Wheat Gives Up Early Gains

Wheat futures ended lower after early strength with the dollar moving back higher and a 4% improvement in spring wheat crop conditions tied to recent rains.

However, with the U.S. winter wheat harvest past the half-way market at 63% done that should take some harvest pressure off the market and allow it to bottom soon.

Markets Eye Tariffs and Sanctions

President Trump announced a framework deal with Indonesia on Tuesday but it lacked details just like the others.

Nellinger says the market is losing confidence these deals will lead to ag sales and add on top of that the renewed tariff tiff with a long list of key trading partners.
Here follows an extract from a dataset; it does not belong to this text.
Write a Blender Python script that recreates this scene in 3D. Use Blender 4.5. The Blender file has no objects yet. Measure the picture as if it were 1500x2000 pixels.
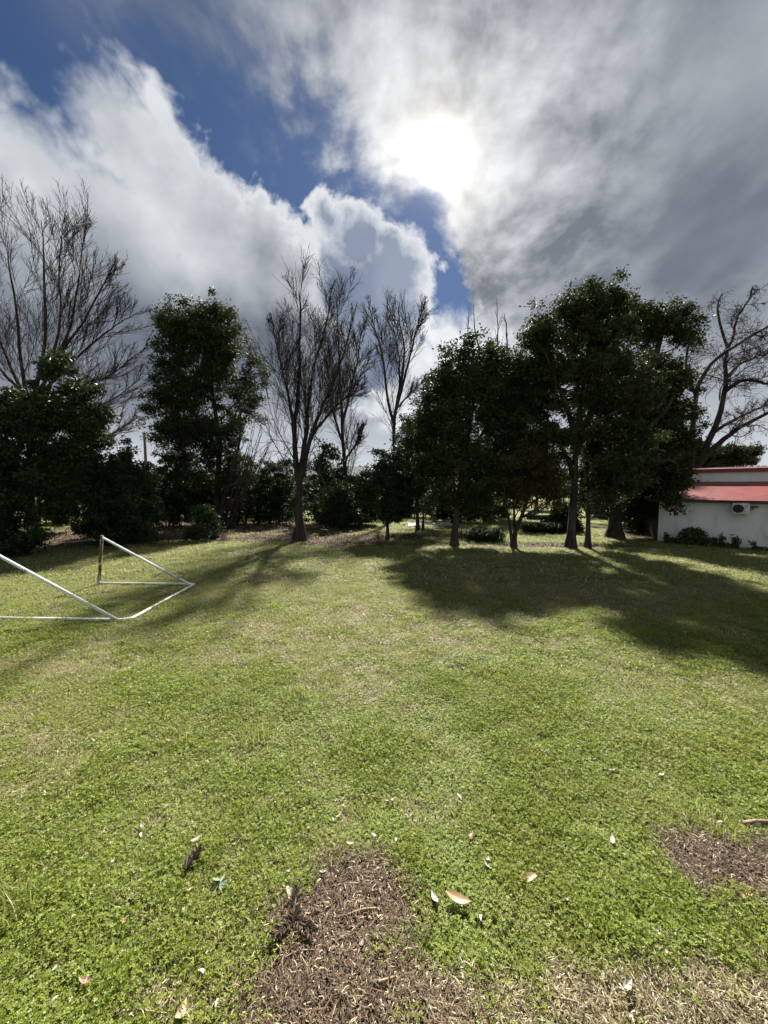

Plus, President Trump has threatened 100% sanctions on Russian oil in 50 days without an end to the Black Sea war and that could impact fertilizer prices with Russia a huge supplier of key fertilizer components.

He says that could drive up the cost of production on corn and make it less attractive for 2026 and so its something to watch.

Cattle Recover Chasing Cash

Live and feeder cattle futures had a nice recovery on Tuesday chasing cash.

The five area weighted average steer price was up $7.78 last week to $237.21 and futures are holding a big discount.

Nellinger says that prompted the funds to step back in to buy on the break, plus the feeder cattle are still working in the tighter supplies from the closure of the Southern border to Mexican cattle imports.

“That should keep cattle futures well supported,” he states.